Wednesday, June 3, 2009

Keep It Real

You wanna get to heaven? Mail me a $100. Or better yet use my Paypal account, cause most of my mail is junk and I rarely open any of it. Just don't fuck with Michael Dean Damron. Cause that dude is the real deal and something tells me he doesn't take well to being messed with.

Talk about the "real deal", I'm hoping soon to catch a new flick called Veer, a documentary about the growing urban cycling culture in the United States. There's a little piece of that culture festering here in the 616. Like the Tuesday night group rides at the brewery. And the Wednesday night road racing out at Gratten Raceway. And there's the over active local chapter of the MMBA, which just hosted Midwest Mountain Bike Summit. But there's also a lot of hipster kids getting into the swing of things. There's a weekly fixie night ride downtown, and they've found the Youtube and figured out how to sell T-Shirts online.

It's hard to tell how much of the "new" cycling culture is here to stay. I've seen a lot of trends come and go. Trends can vanish overnight. Skinny jeans and American Apparel Ts will disappear one day soon. But it's unlikely that it'll take the rest of our cycling culture with it. The folks who dedicate their time and energy into fighting the Horse Menace have already shown that they're in it for the long haul. Some of them have been fighting the good fight since the 1980s. Something also tells me that the commuter guy who rides down my street every morning at 7 am and every evening at 6 pm isn't riding his bike to work for the style props.

Like Michael Dean Damron belting out wicked tunes, there are those that will forge on for the love the bike. They ride because they have to. It becomes who they are. It keeps them sane. At the same time the trendy bits of cycling culture can't totally be written off. While a lot of those fixie kids will probably finish school and put away their track bikes in favor of conformity and suburban sunrises, some of them will get hooked. Like a punk in a high school garage band they won't be able to let it go.
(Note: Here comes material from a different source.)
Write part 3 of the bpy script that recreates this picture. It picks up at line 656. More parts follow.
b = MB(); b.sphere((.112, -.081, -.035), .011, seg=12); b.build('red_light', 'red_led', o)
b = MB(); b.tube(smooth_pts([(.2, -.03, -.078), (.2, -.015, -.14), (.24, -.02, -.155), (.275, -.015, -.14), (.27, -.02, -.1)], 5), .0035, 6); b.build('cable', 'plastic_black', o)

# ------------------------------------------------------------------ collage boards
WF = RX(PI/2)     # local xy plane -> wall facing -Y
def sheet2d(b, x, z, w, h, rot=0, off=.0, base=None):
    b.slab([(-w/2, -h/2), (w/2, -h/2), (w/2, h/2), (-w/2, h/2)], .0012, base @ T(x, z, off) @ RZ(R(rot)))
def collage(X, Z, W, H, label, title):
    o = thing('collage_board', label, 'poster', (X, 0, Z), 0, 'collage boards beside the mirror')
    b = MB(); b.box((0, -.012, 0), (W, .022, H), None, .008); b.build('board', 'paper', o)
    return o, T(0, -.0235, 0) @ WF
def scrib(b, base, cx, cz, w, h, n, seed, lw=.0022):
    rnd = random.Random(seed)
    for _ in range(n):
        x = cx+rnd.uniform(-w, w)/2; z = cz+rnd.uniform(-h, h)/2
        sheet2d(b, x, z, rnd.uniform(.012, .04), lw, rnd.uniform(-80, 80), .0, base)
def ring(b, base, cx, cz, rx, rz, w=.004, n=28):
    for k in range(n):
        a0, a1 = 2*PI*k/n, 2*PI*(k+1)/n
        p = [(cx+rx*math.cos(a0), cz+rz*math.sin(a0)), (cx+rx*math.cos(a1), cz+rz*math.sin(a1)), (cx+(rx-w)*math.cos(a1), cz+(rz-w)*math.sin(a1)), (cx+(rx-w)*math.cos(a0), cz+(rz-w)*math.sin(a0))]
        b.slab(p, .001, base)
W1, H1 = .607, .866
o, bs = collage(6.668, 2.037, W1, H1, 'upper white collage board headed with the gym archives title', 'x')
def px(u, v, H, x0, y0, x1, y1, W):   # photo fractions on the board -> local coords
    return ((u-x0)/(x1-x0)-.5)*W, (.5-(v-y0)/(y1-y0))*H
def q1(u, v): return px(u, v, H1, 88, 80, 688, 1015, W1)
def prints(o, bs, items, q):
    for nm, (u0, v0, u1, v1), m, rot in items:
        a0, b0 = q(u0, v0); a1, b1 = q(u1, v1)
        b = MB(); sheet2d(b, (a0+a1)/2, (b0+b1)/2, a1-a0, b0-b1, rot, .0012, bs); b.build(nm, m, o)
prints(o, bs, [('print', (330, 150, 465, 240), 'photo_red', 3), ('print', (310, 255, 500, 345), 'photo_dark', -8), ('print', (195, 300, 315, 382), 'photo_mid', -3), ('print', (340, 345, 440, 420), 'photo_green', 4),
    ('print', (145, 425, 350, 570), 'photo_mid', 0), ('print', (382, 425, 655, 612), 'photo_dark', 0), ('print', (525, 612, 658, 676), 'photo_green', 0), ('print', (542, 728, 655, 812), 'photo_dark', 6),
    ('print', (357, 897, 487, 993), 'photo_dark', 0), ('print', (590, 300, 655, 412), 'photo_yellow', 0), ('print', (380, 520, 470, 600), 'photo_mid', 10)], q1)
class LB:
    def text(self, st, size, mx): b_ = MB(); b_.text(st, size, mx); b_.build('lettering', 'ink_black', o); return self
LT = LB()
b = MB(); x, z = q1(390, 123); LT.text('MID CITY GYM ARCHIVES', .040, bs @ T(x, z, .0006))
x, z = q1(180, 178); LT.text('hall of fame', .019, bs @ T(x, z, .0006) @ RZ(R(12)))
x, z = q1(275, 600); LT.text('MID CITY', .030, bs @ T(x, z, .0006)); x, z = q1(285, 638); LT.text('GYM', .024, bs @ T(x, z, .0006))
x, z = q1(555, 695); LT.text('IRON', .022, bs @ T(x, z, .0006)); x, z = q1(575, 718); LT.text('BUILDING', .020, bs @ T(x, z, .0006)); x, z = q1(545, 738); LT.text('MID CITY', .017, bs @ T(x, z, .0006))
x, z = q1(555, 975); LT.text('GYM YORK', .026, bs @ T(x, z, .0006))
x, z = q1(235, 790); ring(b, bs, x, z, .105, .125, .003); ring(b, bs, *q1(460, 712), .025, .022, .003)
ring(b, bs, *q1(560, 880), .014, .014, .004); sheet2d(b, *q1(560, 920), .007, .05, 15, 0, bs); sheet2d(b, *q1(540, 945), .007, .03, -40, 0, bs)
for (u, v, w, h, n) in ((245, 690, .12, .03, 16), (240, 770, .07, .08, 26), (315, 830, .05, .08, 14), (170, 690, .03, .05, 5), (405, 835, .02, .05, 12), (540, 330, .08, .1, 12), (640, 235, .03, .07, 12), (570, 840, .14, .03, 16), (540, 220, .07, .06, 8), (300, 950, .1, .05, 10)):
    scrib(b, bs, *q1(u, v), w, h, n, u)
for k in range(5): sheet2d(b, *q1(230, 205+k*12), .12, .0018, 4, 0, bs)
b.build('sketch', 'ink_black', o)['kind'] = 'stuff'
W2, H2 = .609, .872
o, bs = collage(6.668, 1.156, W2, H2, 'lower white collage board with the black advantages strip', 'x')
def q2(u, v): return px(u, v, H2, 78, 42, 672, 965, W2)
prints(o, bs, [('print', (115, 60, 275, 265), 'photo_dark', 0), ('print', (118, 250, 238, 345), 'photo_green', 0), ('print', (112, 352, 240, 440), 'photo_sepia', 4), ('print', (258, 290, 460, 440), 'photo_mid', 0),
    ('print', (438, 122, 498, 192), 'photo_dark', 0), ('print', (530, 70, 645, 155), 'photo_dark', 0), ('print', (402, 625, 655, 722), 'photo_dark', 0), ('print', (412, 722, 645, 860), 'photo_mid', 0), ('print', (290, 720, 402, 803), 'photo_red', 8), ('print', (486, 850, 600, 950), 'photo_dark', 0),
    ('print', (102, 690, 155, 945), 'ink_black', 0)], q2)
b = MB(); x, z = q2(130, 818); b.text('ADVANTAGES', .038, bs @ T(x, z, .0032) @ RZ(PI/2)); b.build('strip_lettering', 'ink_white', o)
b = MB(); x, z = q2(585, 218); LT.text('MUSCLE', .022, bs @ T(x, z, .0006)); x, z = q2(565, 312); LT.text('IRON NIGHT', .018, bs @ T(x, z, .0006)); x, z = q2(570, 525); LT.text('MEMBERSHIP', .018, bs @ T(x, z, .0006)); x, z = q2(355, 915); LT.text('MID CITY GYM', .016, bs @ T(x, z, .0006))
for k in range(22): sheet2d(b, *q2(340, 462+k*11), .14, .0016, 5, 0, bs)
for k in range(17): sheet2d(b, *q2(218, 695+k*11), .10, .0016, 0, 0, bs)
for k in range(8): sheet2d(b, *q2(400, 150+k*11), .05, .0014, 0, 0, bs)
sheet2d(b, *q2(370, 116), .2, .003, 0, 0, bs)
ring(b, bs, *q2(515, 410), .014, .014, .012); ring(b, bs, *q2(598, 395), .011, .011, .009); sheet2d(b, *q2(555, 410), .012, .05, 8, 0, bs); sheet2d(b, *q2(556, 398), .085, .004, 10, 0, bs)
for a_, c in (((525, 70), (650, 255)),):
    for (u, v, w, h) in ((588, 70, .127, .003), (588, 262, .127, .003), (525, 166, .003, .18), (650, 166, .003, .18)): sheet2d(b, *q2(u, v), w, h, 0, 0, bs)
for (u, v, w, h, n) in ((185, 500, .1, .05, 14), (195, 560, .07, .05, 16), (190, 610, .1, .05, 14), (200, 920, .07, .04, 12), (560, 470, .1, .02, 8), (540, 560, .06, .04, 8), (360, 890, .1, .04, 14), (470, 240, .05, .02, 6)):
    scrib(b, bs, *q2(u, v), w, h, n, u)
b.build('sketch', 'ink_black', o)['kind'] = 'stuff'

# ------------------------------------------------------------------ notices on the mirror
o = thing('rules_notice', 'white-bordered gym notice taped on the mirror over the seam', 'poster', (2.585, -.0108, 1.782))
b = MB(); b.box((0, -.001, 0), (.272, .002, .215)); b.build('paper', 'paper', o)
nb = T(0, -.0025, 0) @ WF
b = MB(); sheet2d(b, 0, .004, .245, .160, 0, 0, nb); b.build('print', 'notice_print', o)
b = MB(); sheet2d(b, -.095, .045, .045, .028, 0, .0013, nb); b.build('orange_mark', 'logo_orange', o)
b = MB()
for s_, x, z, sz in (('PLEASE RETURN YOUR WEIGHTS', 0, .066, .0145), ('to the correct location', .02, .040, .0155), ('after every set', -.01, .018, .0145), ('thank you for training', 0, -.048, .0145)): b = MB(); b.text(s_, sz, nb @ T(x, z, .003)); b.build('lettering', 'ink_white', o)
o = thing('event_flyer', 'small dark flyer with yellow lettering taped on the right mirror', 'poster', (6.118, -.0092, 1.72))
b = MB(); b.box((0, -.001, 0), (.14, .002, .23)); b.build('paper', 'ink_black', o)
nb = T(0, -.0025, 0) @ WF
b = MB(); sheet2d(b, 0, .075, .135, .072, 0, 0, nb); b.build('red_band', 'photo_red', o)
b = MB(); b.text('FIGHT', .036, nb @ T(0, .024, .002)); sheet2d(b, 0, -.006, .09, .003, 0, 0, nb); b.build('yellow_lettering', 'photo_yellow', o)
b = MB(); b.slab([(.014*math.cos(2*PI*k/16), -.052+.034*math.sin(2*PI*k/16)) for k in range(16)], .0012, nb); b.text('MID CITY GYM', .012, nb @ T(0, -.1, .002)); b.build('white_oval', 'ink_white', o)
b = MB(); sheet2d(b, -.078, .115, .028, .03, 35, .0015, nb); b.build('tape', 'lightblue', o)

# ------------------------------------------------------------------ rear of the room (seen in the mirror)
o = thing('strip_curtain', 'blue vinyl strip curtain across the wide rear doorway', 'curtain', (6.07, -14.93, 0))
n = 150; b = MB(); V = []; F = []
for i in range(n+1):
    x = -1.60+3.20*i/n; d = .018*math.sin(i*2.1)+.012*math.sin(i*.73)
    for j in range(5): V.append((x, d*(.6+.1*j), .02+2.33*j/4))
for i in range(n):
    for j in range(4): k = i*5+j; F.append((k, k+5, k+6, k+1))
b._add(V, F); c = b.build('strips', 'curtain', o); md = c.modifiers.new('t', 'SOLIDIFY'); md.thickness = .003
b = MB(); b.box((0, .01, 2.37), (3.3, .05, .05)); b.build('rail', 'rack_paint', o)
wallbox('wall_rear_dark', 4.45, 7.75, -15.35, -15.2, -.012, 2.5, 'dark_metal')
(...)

On top of that there's the reality that can't' be ignored. The dominance of the car culture is on the wane. Peak oil, global warming and a seriously screwed up global economy may have finally turned the tide. Change will still come slowly. But it feels almost inevitable that car culture, once driven by the dominance of General Motors, will never been what it once was. Public transport and human powered transportation will fill in the gaps. The flavor and feel of cycling culture 20 or 50 years from now is anybody's guess. But when we finally get there I hope people look back fondly on these times, when cycling was small, fun and still something of a counter culture.

Until then, keep it real and don't forget where you come from.